The real answer to your point about synchronization is that we’re considering redefining the leader election from a purely slot-based mechanism to a height-based mechanism. This will remove ambiguity about the stake distribution at a particular L2 height. We will publish a more detailed account in a few weeks. At any rate, I’ll try answer your questions.

1. In the simplest proposal, the map will be updated at every L1 state update. More complicated proposals feature protocols that interact with L1 more frequently, and we can couple the randomness update to these interactions.

2. This is a good question we’re not yet decided on. By the post, it is first L1 block in each L2 epoch. However, there is risk of ambiguity due to unsynchronized local clocks. This returns us to my remark above about defining things in terms of L2 height.

3. Staking actions are possible at any L1 block, but their effects are aggregated in epochs. For instance, if you deposit stake twice within epoch(k), then both deposits will come into effect together, at the beginning of a later epoch. In summary, the stake distribution is constant throughout an L2 epoch because the effects of individual staking operations are jointly interpreted at the beginning of later L2 epochs.

4. Anyone who wants to discover the leader schedule should execute the leader election function from their local view of L1. This means at least the L2 sequencers, but likely also many L2 nodes of varying kinds (e.g wallets, and other low-latency applications).

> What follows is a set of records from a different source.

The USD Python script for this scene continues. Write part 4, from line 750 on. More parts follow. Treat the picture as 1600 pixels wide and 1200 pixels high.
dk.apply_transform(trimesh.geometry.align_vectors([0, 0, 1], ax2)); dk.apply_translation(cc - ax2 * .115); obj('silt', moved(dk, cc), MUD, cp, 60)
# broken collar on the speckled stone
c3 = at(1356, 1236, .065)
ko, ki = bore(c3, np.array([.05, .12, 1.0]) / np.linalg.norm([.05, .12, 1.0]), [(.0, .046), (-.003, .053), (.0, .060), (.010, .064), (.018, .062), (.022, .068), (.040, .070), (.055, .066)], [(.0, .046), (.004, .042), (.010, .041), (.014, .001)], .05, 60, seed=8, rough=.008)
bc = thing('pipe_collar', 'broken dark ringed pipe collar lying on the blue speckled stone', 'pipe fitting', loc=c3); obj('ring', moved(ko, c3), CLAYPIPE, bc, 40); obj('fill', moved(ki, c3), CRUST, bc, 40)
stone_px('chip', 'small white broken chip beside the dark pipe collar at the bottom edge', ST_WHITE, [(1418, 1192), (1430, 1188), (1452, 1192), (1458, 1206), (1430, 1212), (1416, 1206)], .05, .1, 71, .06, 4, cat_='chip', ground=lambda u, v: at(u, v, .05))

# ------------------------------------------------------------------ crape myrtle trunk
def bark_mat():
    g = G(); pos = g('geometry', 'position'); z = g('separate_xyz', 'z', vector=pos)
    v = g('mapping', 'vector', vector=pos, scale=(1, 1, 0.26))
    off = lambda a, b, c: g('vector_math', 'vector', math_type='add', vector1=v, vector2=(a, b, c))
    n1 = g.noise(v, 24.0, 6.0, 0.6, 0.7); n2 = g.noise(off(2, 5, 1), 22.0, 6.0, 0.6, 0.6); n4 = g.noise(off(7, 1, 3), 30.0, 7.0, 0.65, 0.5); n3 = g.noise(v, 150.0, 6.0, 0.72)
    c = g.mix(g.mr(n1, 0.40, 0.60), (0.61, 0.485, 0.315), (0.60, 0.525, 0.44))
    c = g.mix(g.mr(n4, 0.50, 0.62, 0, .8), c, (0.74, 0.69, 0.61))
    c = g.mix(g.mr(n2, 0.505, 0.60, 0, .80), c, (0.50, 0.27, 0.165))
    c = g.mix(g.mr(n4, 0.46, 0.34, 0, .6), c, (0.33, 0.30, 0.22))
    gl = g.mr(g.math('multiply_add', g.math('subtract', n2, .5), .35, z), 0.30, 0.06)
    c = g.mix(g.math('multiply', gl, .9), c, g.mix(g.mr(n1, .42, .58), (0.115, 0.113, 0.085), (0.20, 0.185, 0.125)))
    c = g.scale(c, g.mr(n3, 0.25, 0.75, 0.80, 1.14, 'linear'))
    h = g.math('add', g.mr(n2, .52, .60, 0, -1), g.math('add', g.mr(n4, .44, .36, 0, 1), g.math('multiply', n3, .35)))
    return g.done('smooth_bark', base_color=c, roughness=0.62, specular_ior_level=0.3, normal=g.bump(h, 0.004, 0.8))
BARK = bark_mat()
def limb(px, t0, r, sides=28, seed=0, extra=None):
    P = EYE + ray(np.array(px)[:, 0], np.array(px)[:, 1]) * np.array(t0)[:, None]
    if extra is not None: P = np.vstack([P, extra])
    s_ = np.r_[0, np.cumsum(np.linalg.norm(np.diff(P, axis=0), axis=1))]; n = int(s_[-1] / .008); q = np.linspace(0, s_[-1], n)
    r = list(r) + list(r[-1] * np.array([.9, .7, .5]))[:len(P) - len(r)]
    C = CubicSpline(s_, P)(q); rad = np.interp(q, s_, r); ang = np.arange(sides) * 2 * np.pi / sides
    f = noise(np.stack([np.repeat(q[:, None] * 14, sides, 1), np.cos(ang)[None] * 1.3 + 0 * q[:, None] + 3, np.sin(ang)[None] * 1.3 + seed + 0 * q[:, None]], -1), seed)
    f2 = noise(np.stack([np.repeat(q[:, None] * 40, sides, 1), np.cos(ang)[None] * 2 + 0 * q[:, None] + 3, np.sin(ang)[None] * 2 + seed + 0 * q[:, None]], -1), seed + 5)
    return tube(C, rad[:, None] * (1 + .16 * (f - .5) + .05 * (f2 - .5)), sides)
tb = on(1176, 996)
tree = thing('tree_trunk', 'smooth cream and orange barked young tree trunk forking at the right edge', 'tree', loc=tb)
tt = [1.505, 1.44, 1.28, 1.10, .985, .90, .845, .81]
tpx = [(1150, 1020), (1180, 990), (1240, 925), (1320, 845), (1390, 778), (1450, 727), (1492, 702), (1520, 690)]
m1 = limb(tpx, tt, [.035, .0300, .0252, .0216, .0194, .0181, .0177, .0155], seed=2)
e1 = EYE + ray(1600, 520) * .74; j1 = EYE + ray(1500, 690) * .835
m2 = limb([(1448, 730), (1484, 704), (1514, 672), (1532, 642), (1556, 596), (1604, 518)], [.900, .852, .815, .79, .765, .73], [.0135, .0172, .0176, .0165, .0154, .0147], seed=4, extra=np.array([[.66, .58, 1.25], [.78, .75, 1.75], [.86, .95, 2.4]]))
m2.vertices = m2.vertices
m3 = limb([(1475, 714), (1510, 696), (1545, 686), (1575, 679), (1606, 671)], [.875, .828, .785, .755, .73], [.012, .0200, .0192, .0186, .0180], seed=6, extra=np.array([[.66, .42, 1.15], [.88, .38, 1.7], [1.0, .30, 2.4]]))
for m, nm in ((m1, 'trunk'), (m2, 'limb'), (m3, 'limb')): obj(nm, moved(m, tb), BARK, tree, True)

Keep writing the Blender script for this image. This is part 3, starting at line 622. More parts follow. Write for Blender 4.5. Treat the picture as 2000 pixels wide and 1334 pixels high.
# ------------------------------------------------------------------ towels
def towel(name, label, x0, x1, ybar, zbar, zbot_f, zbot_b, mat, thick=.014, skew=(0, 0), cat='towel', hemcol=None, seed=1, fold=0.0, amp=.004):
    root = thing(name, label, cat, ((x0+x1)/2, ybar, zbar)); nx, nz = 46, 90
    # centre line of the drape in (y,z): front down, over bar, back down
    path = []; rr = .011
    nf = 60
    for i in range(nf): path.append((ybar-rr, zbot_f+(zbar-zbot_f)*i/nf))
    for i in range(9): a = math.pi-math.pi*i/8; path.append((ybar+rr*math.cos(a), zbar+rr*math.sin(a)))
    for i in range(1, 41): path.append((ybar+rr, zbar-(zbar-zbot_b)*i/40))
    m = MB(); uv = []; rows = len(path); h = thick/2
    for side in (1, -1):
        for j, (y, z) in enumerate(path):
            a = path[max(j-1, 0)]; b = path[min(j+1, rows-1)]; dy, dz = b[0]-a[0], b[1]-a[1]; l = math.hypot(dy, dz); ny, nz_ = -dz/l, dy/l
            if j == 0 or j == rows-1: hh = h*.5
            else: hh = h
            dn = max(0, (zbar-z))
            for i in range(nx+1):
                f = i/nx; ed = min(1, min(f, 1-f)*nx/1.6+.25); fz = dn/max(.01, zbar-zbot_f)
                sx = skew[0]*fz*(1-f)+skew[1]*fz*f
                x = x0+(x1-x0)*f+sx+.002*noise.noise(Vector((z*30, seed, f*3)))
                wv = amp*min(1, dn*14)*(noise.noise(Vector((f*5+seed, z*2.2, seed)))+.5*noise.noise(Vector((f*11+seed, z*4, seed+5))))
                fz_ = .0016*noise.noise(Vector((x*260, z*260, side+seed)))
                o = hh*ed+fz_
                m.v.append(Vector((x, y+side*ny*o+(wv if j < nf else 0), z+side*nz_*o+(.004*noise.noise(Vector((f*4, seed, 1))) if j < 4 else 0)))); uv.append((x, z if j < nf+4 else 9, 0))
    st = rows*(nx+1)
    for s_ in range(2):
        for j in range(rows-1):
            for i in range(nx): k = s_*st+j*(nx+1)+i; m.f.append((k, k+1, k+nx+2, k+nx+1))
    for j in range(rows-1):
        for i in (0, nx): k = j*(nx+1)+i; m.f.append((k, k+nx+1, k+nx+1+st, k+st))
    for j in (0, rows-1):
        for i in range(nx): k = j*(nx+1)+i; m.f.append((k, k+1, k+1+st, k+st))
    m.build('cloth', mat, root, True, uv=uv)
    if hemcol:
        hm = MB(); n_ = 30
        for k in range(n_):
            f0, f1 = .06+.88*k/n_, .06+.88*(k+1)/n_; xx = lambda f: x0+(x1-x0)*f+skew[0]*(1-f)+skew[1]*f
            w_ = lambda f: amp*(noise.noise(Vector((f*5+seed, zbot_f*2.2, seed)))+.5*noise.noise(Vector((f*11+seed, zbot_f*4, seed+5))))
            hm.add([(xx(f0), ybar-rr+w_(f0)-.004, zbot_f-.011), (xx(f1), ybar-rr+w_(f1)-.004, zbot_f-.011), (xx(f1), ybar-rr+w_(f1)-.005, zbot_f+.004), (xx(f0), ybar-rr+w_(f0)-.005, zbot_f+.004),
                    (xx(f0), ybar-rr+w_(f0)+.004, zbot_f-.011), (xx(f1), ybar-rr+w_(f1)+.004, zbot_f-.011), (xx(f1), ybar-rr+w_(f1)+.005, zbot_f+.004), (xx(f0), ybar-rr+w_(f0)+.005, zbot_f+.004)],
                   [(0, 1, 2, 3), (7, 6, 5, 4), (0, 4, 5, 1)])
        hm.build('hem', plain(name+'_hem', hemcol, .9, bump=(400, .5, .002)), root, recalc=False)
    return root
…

5. I am not sure I understand the question. Are you asking “how can one prove that a particular L2 block was created by its designated leader”? The answer “by verifying consensus”. Specifically, the slot number will be part of each block’s header, so L2 consensus on this block affirms the correctness of its leader. I suspect you may have been asking something else, so please correct me!

6. Perhaps I don’t understand the question, but just to clarify: among other things, the proof sent to L1 also proves the asserted call-data is consistent with the proven state transitions. Does this answer your question?